_Data lines_:
↓↓↓

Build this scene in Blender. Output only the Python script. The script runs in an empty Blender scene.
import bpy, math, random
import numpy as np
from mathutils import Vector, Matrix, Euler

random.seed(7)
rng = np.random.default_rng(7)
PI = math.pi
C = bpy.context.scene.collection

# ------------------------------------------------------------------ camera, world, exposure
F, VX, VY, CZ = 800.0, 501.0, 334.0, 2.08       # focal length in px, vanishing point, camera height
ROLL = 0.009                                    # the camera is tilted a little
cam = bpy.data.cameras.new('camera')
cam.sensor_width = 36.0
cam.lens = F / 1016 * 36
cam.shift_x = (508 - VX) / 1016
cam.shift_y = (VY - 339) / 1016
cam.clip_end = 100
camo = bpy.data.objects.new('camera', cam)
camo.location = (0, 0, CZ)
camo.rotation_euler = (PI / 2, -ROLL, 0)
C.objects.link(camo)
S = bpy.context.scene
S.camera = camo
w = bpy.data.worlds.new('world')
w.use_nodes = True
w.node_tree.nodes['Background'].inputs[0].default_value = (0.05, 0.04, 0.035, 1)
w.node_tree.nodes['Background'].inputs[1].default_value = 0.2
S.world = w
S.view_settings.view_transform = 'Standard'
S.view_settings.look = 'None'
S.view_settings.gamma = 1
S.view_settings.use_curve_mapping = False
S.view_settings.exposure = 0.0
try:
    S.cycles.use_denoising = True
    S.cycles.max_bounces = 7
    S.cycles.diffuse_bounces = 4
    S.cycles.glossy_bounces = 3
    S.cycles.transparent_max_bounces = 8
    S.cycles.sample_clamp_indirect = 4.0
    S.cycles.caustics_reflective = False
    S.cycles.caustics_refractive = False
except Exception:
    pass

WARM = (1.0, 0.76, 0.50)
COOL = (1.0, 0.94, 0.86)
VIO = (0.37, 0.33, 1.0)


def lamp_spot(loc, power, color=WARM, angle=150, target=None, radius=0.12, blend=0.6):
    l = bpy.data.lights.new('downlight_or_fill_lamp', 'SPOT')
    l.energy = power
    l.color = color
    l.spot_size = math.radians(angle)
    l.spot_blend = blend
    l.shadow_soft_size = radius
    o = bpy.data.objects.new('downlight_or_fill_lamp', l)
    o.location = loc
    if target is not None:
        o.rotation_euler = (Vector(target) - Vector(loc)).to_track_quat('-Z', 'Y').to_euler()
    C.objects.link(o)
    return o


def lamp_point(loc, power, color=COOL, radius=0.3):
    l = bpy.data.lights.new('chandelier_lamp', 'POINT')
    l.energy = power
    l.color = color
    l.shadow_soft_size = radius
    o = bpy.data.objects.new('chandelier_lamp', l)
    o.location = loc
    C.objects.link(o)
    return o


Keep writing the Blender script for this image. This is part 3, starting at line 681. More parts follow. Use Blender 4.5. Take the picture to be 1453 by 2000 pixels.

↑↑↑

_Objective_: Verbatim output is expected for the lines from the start of the data to the line in which "from mathutils import Vector, Matrix, Euler" appears, both included.

_Reply to the exercise_:
Build this scene in Blender. Output only the Python script. The script runs in an empty Blender scene.
import bpy, math, random
import numpy as np
from mathutils import Vector, Matrix, Euler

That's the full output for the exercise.